[Dataset rows]
— start —
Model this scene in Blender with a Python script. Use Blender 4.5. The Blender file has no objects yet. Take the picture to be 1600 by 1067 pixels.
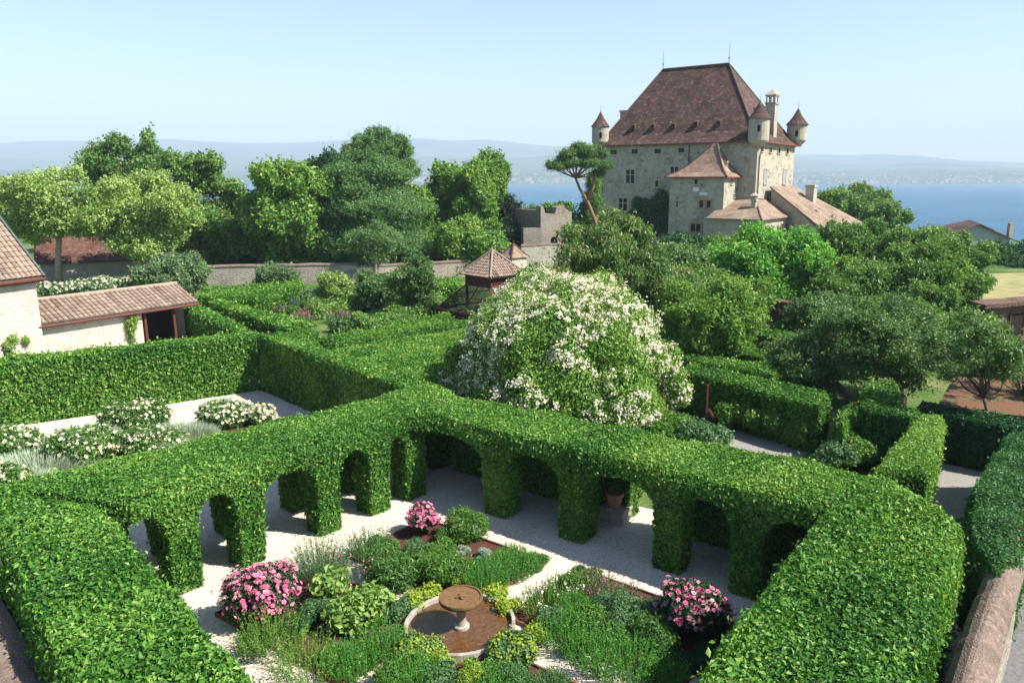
import bpy, math, numpy as np
from mathutils import Vector
S=bpy.context.scene; COL=S.collection
rng=np.random.default_rng(11)
# ------------------------------------------------------------ camera, sky, sun, exposure
H=11.; FP=1180.; X0=850.; PT=math.atan(252/FP)
cd=bpy.data.cameras.new('camera'); cam=bpy.data.objects.new('camera',cd); COL.objects.link(cam)
cam.location=(0,0,H); cam.rotation_euler=(math.pi/2-PT,0,0)
cd.sensor_width=36; cd.lens=36*FP/1600; cd.shift_x=-(X0-800)/1600; cd.clip_start=.1; cd.clip_end=60000
S.camera=cam
SUN=Vector((.96,-.28,0)).normalized(); ELEV=math.radians(47)
SUN=Vector((SUN.x*math.cos(ELEV),SUN.y*math.cos(ELEV),math.sin(ELEV)))
w=bpy.data.worlds.new('World'); S.world=w; w.use_nodes=True
nt=w.node_tree; sky=nt.nodes.new('ShaderNodeTexSky'); sky.sky_type='NISHITA'; sky.sun_disc=False
sky.sun_elevation=ELEV; sky.sun_rotation=math.atan2(SUN.x,SUN.y); sky.air_density=1.0; sky.dust_density=.6; sky.ozone_density=1.5; sky.altitude=400
bg=nt.nodes['Background']; nt.links.new(sky.outputs[0],bg.inputs[0]); bg.inputs[1].default_value=.088
sd=bpy.data.lights.new('sun','SUN'); sd.energy=5.0; sd.angle=math.radians(.5); sd.color=(1,.95,.84)
so=bpy.data.objects.new('sun',sd); COL.objects.link(so); so.rotation_euler=SUN.to_track_quat('Z','Y').to_euler()
V=S.view_settings; V.view_transform='Standard'; V.look='None'; V.exposure=1.25; V.gamma=1
S.render.engine='CYCLES'; S.cycles.volume_bounces=0; S.cycles.max_bounces=6; S.cycles.transmission_bounces=4; S.cycles.diffuse_bounces=3
S.cycles.transparent_max_bounces=4

# ------------------------------------------------------------ photo pixel -> world
def ray(px,py):
    u=(px-X0)/FP; v=(533.5-py)/FP
    return np.array((u,math.cos(PT)+v*math.sin(PT),-math.sin(PT)+v*math.cos(PT)))
def at(px,py,z=0.):
    d=ray(px,py); t=(z-H)/d[2]; return np.array((d[0]*t,d[1]*t))
def dp(px,py,Y):
    d=ray(px,py); t=Y/d[1]; return np.array((d[0]*t,Y,H+d[2]*t))
class Frame:
    def __init__(s,o,a): s.o=np.array((o[0],o[1],0.)); s.a=a; s.x=np.array((math.cos(a),math.sin(a),0)); s.y=np.array((-math.sin(a),math.cos(a),0))
    def hit(s,px,py,axis,val):
        d=ray(px,py); c=np.array((0,0,H))-s.o; n=s.x if axis=='x' else s.y; m=s.y if axis=='x' else s.x
        t=(val-c@n)/(d@n); p=c+d*t; return p@m,p[2]
    def loc(s,p): q=np.array((p[0],p[1],0.))-s.o; return q@s.x,q@s.y

# ------------------------------------------------------------ mesh collector
class Geo:
    def __init__(s): s.V=[];s.F=[];s.val=[];s.mi=[];s.n=0
    def add(s,V,F,val=.5,mi=0):
        V=np.asarray(V,float).reshape(-1,3)
        if not isinstance(F,np.ndarray): 
            for k in sorted({len(f) for f in F}):
                a=np.array([f for f in F if len(f)==k]); s.F.append(a+s.n); s.val.append(np.full(len(a),val)); s.mi.append(np.full(len(a),mi))
        else:
            s.F.append(F+s.n); s.val.append(np.broadcast_to(val,(len(F),)).astype(float)); s.mi.append(np.full(len(F),mi))
        s.V.append(V); s.n+=len(V); return s
    def box(s,x0,x1,y0,y1,z0,z1,mi=0,val=.5):
        x0,x1=min(x0,x1),max(x0,x1);y0,y1=min(y0,y1),max(y0,y1);z0,z1=min(z0,z1),max(z0,z1)
        return s.add([(x0,y0,z0),(x1,y0,z0),(x1,y1,z0),(x0,y1,z0),(x0,y0,z1),(x1,y0,z1),(x1,y1,z1),(x0,y1,z1)],
              [(0,3,2,1),(4,5,6,7),(0,1,5,4),(1,2,6,5),(2,3,7,6),(3,0,4,7)],val,mi)
    def prism(s,pts,z0,z1,mi=0,val=.5):
        n=len(pts); zt=z1 if hasattr(z1,'__len__') else [z1]*n
        return s.add([(*p[:2],z0) for p in pts]+[(p[0],p[1],zt[i]) for i,p in enumerate(pts)],
              [tuple(range(n-1,-1,-1)),tuple(range(n,2*n))]+[(i,(i+1)%n,n+(i+1)%n,n+i) for i in range(n)],val,mi)
    def slab(s,P,t,mi=0,val=.5):   # polygon P (3D, CCW from above) thickened downward
        n=len(P); P=[tuple(p) for p in P]
        return s.add(P+[(p[0],p[1],p[2]-t) for p in P],[tuple(range(n)),tuple(range(2*n-1,n-1,-1))]+[(i,n+i,n+(i+1)%n,(i+1)%n) for i in range(n)],val,mi)
    def lathe(s,prof,c=(0,0,0),n=16,mi=0,val=.5):
        a=np.arange(n)*2*math.pi/n; V=[]
        for r,z in prof: V+= [(c[0]+r*math.cos(t),c[1]+r*math.sin(t),c[2]+z) for t in a]
        F=[(j*n+i,j*n+(i+1)%n,(j+1)*n+(i+1)%n,(j+1)*n+i) for j in range(len(prof)-1) for i in range(n)]
        F+=[tuple(range(n-1,-1,-1)),tuple(range((len(prof)-1)*n,len(prof)*n))]
        return s.add(V,F,val,mi)
    def tube(s,pts,rad,n=7,mi=0,val=.5):
        pts=np.asarray(pts,float); a=np.arange(n)*2*math.pi/n; V=[]
        ref=np.array((.3,.2,1.)); 
        for i,p in enumerate(pts):
            t=pts[min(i+1,len(pts)-1)]-pts[max(i-1,0)]; t/=np.linalg.norm(t)+1e-9
            e=np.cross(t,ref); 
            if np.linalg.norm(e)<.1: e=np.cross(t,(1,0,0))
            e/=np.linalg.norm(e); f=np.cross(t,e); r=rad[i] if hasattr(rad,'__len__') else rad
            V+=[p+r*(math.cos(q)*e+math.sin(q)*f) for q in a]
        F=[(j*n+i,j*n+(i+1)%n,(j+1)*n+(i+1)%n,(j+1)*n+i) for j in range(len(pts)-1) for i in range(n)]
        F+=[tuple(range(n-1,-1,-1)),tuple(range((len(pts)-1)*n,len(pts)*n))]
        return s.add(V,F,val,mi)
    def bar(s,a,b,w,h=None,mi=0):
        h=h or w; a=np.array(a,float);b=np.array(b,float);t=(b-a)/np.linalg.norm(b-a)
        e=np.cross(t,(0,0,1.)); e=np.array((1.,0,0)) if np.linalg.norm(e)<.05 else e/np.linalg.norm(e); f=np.cross(e,t)
        V=[p+sx*e*w/2+sz*f*h/2 for p in (a,b) for sx,sz in ((-1,-1),(1,-1),(1,1),(-1,1))]
        return s.add(V,[(0,1,2,3),(7,6,5,4),(0,4,5,1),(1,5,6,2),(2,6,7,3),(3,7,4,0)],.5,mi)
    def tris(s):
        V=np.concatenate(s.V); T=[]
        for f in s.F:
            for k in range(1,f.shape[1]-1): T.append(f[:,[0,k,k+1]])
        return V[np.concatenate(T)]
    def build(s,name,mats,parent=None,smooth=False,uv=False):
        V=np.concatenate(s.V); me=bpy.data.meshes.new(name)
        lt=np.concatenate([np.full(len(f),f.shape[1]) for f in s.F]); li=np.concatenate([f.ravel() for f in s.F])
        ls=np.concatenate([[0],np.cumsum(lt)[:-1]])
        me.vertices.add(len(V)); me.vertices.foreach_set('co',V.ravel().astype(np.float32))
        me.loops.add(len(li)); me.loops.foreach_set('vertex_index',li.astype(np.int32))
        me.polygons.add(len(lt)); me.polygons.foreach_set('loop_start',ls.astype(np.int32))
        me.polygons.foreach_set('material_index',np.concatenate(s.mi).astype(np.int32))
        me.polygons.foreach_set('use_smooth',np.full(len(lt),smooth))
        at_=me.attributes.new('v','FLOAT','FACE'); at_.data.foreach_set('value',np.concatenate(s.val).astype(np.float32))
        if uv:
            A,B,C=V[li[ls]],V[li[ls+1]],V[li[ls+2]]; N=np.cross(B-A,C-A); N/=np.linalg.norm(N,axis=1)[:,None]+1e-12
            U=np.stack([-N[:,1],N[:,0],N[:,0]*0],1); L=np.linalg.norm(U,axis=1); U[L<.02]=(1,0,0); U/=np.linalg.norm(U,axis=1)[:,None]
            W=np.cross(N,U); fi=np.repeat(np.arange(len(lt)),lt); P=V[li]
            q=np.stack([(P*U[fi]).sum(1),(P*W[fi]).sum(1)],1)
            me.uv_layers.new(name='UVMap').data.foreach_set('uv',q.ravel().astype(np.float32))
        for m in (mats if isinstance(mats,(list,tuple)) else [mats]): me.materials.append(m)
        me.update(calc_edges=True)
        o=bpy.data.objects.new(name,me); COL.objects.link(o)
        if parent: o.parent=parent
        return o
def tag(o,label=None,cat=None,group=None,kind=None):
    if label: o['label']=label
    if cat: o['category']=cat
    if group: o['group']=group
    if kind: o['kind']=kind
    return o
def thing(name,label,cat,loc=(0,0,0),rz=0,group=None):
    o=bpy.data.objects.new(name,None); COL.objects.link(o); o.location=loc if len(loc)==3 else (*loc,0); o.rotation_euler=(0,0,rz); o.empty_display_size=.3
    return tag(o,label,cat,group)

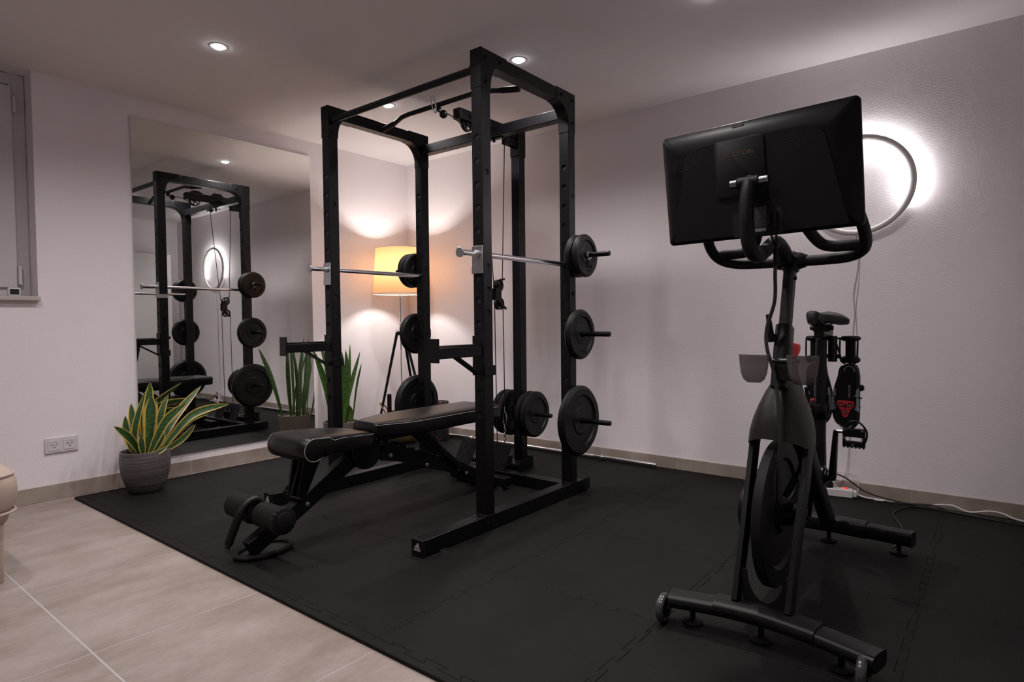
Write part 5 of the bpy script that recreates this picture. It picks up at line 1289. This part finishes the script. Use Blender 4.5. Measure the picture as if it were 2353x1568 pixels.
B().tube([a, a+(c_-a)*.6], .0125, 16).done('shaft', 'rubber', t); B().tube([a+(c_-a)*.605, a+(c_-a)*.99, c_], .0165, 16, rf=lambda q: .0165 if q < .9 else .014).done('grip', 'foamroll', t)
fr_c = V((.552, -.185, TH))
t = thing('foam_roller', 'black foam roller speckled orange and blue standing upright in the room corner', 'foam roller', fr_c)
B().lathe([(.022, 0), (.062, 0), (.065, .004), (.065, .300), (.062, .304), (.022, .304)], fr_c, (0, 0, 1), 48, closed=True).done('roller_body', 'speckle', t, smooth=40)

# ------------------------------------------------------------------ power strip, cords
t = thing('power_strip', 'white power strip with lit red switch behind the bike against the skirting', 'power strip', (3.29, -.075, TH))
p0, p1 = V((3.175, -.095, TH+.0215)), V((3.385, -.060, TH+.0215)); d = (p1-p0).normalized(); sdv = V((-d.y, d.x, 0))
b = B().beam(p0, p1, .050, .040); body = b.done('strip_body', 'whiteplastic', t, bevel=.004)
B().beam(p1-d*.002, p1+d*.018, .038, .030).done('cord_boss', 'whiteplastic', body, bevel=.004)
sw = p1-d*.034+V((0, 0, .0205)); b = B().box(sw, (.036, .028, .004), Matrix.Rotation(math.atan2(d.y, d.x), 3, 'Z')); b.done('switch_frame', 'whiteplastic', body, bevel=.001)
B().box(sw+V((0, 0, .003)), (.026, .018, .005), Matrix.Rotation(math.atan2(d.y, d.x), 3, 'Z')).done('red_switch', 'ledred', body, bevel=.002)
for k in (.085, .145):
    c0 = p1-d*k+V((0, 0, .0202)); B().lathe([(.021, .0004), (.0205, .0012), (.019, .0004), (.0185, -.0)], c0, (0, 0, 1), 28, closed=True).done('outlet_rim', 'whiteplastic', body)
t2 = thing('plug', 'black plug with blue indicator light in the left end of the power strip', 'plug', p0+d*.07+V((0, 0, .020)))
c0 = p1-d*.120+V((0, 0, .0207)); c0 = p0+d*.105+V((0, 0, .0207))
B().lathe([(.001, 0), (.018, 0), (.018, .020), (.012, .034), (.006, .040), (.001, .040)], c0, (0, 0, 1), 24).done('plug_body', 'rubber', t2)
B().sphere(p0+d*.058+V((.002, -.004, .033)), .0045, 10).done('indicator_light', 'ledblue', t2)
t2 = thing('black_power_cord', 'black cord arching from the power strip and along the right wall skirting', 'cord', (3.5, -.06, TH))
B().tube(cr([c0+V((0, 0, .035)), c0+V((.01, -.0, .075)), (3.345, -.06, .112), (3.385, -.055, .085), (3.44, -.050, .050), (3.52, -.046, .030), (3.62, -.042, .020), (3.72, -.040, .0165+.012), (3.80, -.055, .017), (3.95, -.070, .017), (4.25, -.09, .017)], 8), .0040, 8).done('cord', 'blackcable', t2)
t2 = thing('bike_power_cord', 'thin black cord looping over the mat to the rear foot of the bike', 'cord', (3.6, -.3, TH))
B().tube(cr([(4.3, -.12, TH+.004), (4.0, -.10, TH+.004), (3.80, -.065, TH+.004), (3.68, -.062, TH+.004), (3.635, -.085, TH+.004), (3.600, -.150, TH+.004), (3.583, -.26, TH+.004), (3.612, -.36, TH+.004), (3.640, -.47, TH+.004), (3.655, -.60, TH+.004), (3.64, -.76, TH+.004)], 8), .0035, 8).done('cord', 'blackcable', t2)
t2 = thing('white_power_cord', 'thick white cord snaking along the skirting to the right of the power strip', 'cord', (3.7, -.04, TH))
e0 = p1+d*.016
B().tube(cr([e0, e0+V((.04, -.004, -.010)), (3.50, -.048, .020), (3.60, -.038, .018), (3.68, -.030, .018), (3.75, -.030, .034), (3.80, -.026, .036), (3.86, -.034, .020), (3.93, -.026, .034), (3.98, -.028, .034), (4.04, -.04, .018), (4.15, -.05, .018), (4.3, -.05, .018)], 8), .0046, 8).done('cord', 'cable', t2)
t2 = thing('thin_white_cord', 'thin white cord curling up from the power strip beside the bike crank', 'cord', (3.33, -.05, TH))
B().tube(cr([p1-d*.075+V((0, 0, .024)), p1-d*.085+V((0, .0, .05)), (3.28, -.04, .125), (3.32, -.026, .128), (3.385, -.020, .125), (3.402, -.022, .09), (3.404, -.03, .05), (3.402, -.044, .032), (3.44, -.050, .018), (3.52, -.058, .0175)], 8), .0024, 8).done('cord', 'cable', t2)
t2 = thing('power_adapter', 'white plug-in adapter upright on the power strip, hidden behind the bike frame', 'adapter', p0+d*.02+V((0, 0, .02)))
B().box(p0+d*.030+V((0, 0, .068)), (.045, .028, .090), Matrix.Rotation(math.atan2(d.y, d.x), 3, 'Z')).done('adapter_body', 'whiteplastic', t2, bevel=.004)

# ------------------------------------------------------------------ upholstered stool at the left edge
scx, scy = .955, -3.190
t = thing('upholstered_stool', 'beige fabric-covered stool cut off by the left edge of the photo', 'stool', (scx, scy, 0))
def rr3(hw, hd, r, z, n=8): return [V((scx+u, scy+v, z)) for u, v in rrect(hw, hd, r, n)]
hw = .240
B().loft([rr3(hw-.045, hw-.045, .10, .247), rr3(hw-.012, hw-.012, .09, .253), rr3(hw, hw, .09, .278), rr3(hw+.006, hw+.006, .09, .330), rr3(hw+.004, hw+.004, .09, .368), rr3(hw-.006, hw-.006, .09, .392)]).done('seat_side', 'fabric', t, smooth=60)
B().loft([rr3(hw-.006, hw-.006, .09, .392), rr3(hw-.020, hw-.020, .09, .410), rr3(hw-.07, hw-.07, .09, .424), rr3(hw-.15, hw-.15, .06, .430)]).done('seat_cushion', 'fabric', t, smooth=60)
B().tube(rr3(hw-.004, hw-.004, .09, .392), .0055, 8, closed=True).done('piping', 'fabric', t); B().tube(rr3(hw-.001, hw-.001, .09, .257), .0055, 8, closed=True).done('piping', 'fabric', t)
b = B().loft([rr3(hw-.055, hw-.055, .08, .195), rr3(hw-.022, hw-.022, .09, .215), rr3(hw-.012, hw-.012, .09, .250)]); b.done('seat_underside', 'fabric', t, smooth=60)
for sx_ in (-1, 1):
    for sy2 in (-1, 1):
        cxx, cyy = scx+sx_*(hw-.075), scy+sy2*(hw-.075)
        B().loft([[V((cxx+u*s, cyy+v*s, z)) for u, v in rrect(.032, .032, .012, 4)] for z, s in ((0, .85), (.004, .9), (.11, .96), (.215, 1.05))]).done('leg', 'fabric', t, smooth=50)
— end —
### [YOUR GOAL]
Among the entries above, find the line with "Write part 5" and the line with "closed=True).done('roller_body', 'speckle', t, smooth=40)"; give again exactly these two lines and all lines between them.

### [TASK RESULT]
Write part 5 of the bpy script that recreates this picture. It picks up at line 1289. This part finishes the script. Use Blender 4.5. Measure the picture as if it were 2353x1568 pixels.
B().tube([a, a+(c_-a)*.6], .0125, 16).done('shaft', 'rubber', t); B().tube([a+(c_-a)*.605, a+(c_-a)*.99, c_], .0165, 16, rf=lambda q: .0165 if q < .9 else .014).done('grip', 'foamroll', t)
fr_c = V((.552, -.185, TH))
t = thing('foam_roller', 'black foam roller speckled orange and blue standing upright in the room corner', 'foam roller', fr_c)
B().lathe([(.022, 0), (.062, 0), (.065, .004), (.065, .300), (.062, .304), (.022, .304)], fr_c, (0, 0, 1), 48, closed=True).done('roller_body', 'speckle', t, smooth=40)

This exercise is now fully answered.